(Scene script records)
************
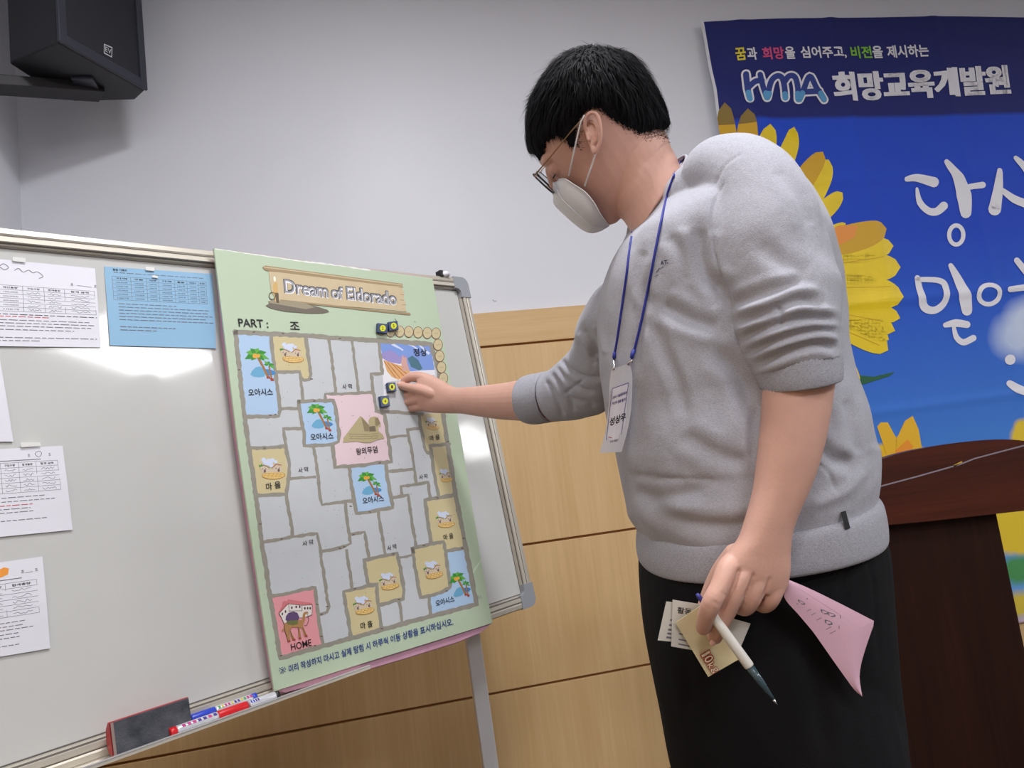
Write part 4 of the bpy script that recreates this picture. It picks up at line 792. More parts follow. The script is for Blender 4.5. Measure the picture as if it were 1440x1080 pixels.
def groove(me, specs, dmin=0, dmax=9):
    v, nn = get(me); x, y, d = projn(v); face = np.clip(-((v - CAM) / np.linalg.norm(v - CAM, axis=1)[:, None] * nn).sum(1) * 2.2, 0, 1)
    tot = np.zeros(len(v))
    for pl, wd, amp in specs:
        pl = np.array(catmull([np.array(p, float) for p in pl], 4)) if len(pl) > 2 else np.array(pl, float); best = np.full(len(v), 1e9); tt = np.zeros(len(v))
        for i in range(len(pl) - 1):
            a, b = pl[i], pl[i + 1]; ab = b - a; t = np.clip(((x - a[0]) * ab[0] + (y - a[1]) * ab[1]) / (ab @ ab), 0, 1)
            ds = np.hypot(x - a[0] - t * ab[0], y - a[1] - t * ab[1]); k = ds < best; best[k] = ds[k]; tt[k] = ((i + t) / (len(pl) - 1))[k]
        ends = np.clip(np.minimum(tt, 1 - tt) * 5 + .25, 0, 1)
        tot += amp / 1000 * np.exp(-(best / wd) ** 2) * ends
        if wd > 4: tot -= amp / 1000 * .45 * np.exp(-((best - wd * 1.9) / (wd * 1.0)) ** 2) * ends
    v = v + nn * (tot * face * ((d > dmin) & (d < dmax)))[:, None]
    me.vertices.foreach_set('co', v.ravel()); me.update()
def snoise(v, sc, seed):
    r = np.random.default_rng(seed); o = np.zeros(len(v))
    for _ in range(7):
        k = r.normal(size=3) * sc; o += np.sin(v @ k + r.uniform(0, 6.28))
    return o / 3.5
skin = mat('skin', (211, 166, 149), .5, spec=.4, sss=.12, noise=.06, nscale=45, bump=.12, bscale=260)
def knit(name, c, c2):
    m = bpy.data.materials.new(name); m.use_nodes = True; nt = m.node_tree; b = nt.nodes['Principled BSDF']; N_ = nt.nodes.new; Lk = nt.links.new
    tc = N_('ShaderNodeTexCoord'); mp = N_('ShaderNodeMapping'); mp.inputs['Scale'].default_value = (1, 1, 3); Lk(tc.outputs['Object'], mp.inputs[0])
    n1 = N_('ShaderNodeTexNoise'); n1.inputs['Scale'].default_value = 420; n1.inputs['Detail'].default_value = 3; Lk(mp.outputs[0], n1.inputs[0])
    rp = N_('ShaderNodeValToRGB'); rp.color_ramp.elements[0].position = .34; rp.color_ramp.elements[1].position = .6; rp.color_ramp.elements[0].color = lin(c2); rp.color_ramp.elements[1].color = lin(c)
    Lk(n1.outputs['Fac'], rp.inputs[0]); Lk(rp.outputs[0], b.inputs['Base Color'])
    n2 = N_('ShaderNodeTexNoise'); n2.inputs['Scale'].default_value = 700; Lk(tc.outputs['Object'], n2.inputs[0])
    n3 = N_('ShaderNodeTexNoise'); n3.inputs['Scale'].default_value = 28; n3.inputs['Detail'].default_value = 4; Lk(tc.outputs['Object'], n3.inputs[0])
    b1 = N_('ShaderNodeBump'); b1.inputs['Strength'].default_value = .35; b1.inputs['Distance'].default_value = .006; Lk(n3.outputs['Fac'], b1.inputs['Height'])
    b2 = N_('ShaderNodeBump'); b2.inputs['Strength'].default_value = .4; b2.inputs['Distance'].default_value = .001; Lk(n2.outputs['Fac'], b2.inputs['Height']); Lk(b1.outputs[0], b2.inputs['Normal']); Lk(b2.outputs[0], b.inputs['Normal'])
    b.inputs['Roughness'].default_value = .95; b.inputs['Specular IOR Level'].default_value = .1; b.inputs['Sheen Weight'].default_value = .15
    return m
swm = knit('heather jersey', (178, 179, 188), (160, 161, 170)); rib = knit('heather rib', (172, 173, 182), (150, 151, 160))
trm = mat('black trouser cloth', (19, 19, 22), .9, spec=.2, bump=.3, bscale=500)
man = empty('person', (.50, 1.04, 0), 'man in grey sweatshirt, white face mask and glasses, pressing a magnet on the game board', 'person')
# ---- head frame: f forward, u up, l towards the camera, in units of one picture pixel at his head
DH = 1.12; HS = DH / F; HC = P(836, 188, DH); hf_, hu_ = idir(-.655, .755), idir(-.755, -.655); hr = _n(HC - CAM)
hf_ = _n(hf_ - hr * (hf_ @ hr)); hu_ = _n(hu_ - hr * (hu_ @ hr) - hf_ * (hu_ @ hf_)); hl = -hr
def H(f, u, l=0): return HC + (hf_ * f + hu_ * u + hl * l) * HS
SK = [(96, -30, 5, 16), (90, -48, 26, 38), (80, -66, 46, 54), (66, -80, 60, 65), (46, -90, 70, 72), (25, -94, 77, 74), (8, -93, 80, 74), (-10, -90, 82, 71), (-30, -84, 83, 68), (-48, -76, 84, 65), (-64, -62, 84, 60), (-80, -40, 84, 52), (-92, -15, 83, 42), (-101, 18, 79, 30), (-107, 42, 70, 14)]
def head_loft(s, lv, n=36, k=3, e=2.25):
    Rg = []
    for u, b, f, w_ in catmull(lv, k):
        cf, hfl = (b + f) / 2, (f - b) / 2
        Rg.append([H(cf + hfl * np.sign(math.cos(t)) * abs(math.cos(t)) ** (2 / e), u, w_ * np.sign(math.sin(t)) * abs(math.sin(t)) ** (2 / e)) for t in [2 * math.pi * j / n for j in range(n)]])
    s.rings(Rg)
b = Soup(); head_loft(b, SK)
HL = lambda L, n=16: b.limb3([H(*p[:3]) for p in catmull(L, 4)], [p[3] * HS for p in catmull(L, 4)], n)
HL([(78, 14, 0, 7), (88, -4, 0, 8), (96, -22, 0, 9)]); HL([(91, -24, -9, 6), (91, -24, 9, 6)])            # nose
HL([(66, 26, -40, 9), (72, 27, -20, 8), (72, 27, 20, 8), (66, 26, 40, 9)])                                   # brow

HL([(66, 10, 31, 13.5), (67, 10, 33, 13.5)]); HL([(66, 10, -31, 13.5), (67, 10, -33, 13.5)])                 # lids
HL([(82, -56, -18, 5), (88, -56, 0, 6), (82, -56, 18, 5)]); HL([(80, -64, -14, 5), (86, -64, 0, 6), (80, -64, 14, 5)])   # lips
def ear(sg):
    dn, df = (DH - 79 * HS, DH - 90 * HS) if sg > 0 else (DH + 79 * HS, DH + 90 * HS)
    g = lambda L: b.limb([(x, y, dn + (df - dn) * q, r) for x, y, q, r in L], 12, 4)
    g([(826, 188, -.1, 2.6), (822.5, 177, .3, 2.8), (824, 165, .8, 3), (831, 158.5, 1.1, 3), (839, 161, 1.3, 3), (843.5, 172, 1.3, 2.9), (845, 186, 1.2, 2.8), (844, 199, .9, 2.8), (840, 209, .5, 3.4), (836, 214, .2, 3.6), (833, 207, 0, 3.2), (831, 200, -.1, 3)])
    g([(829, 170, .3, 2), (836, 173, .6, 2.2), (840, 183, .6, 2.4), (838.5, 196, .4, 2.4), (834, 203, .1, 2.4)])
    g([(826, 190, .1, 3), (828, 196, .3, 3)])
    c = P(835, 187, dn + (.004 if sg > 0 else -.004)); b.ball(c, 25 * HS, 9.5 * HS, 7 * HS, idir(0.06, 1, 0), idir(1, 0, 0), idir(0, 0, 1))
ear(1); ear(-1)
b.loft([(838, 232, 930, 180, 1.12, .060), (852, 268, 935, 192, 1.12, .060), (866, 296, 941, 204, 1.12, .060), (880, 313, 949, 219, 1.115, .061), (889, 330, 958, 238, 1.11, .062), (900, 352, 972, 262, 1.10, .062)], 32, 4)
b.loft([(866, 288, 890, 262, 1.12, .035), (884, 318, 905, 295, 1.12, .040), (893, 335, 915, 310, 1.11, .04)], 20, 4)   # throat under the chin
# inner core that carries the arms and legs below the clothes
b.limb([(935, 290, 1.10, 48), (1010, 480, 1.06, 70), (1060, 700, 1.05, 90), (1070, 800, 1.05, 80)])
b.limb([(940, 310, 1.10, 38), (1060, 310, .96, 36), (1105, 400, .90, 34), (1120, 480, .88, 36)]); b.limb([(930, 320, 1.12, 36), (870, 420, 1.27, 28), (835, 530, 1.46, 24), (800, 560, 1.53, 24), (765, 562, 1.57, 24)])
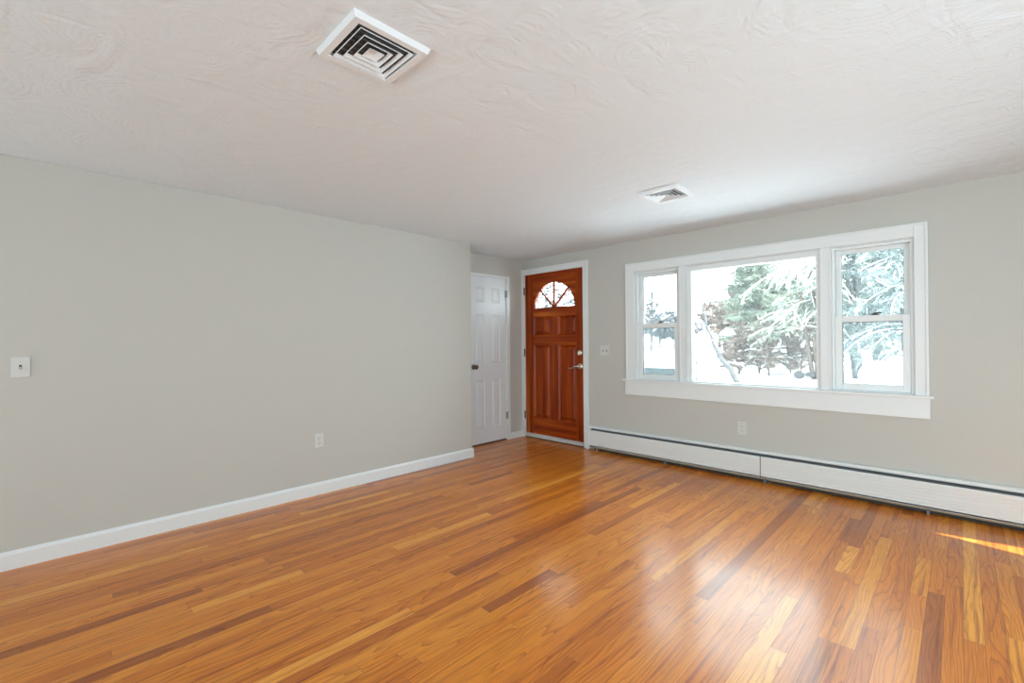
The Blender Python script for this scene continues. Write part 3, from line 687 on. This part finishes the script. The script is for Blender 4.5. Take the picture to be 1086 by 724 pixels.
************
- _Written exercise_
What is the number of lines that hold the string "part"? Give it alone.

- _Answer to the task_
2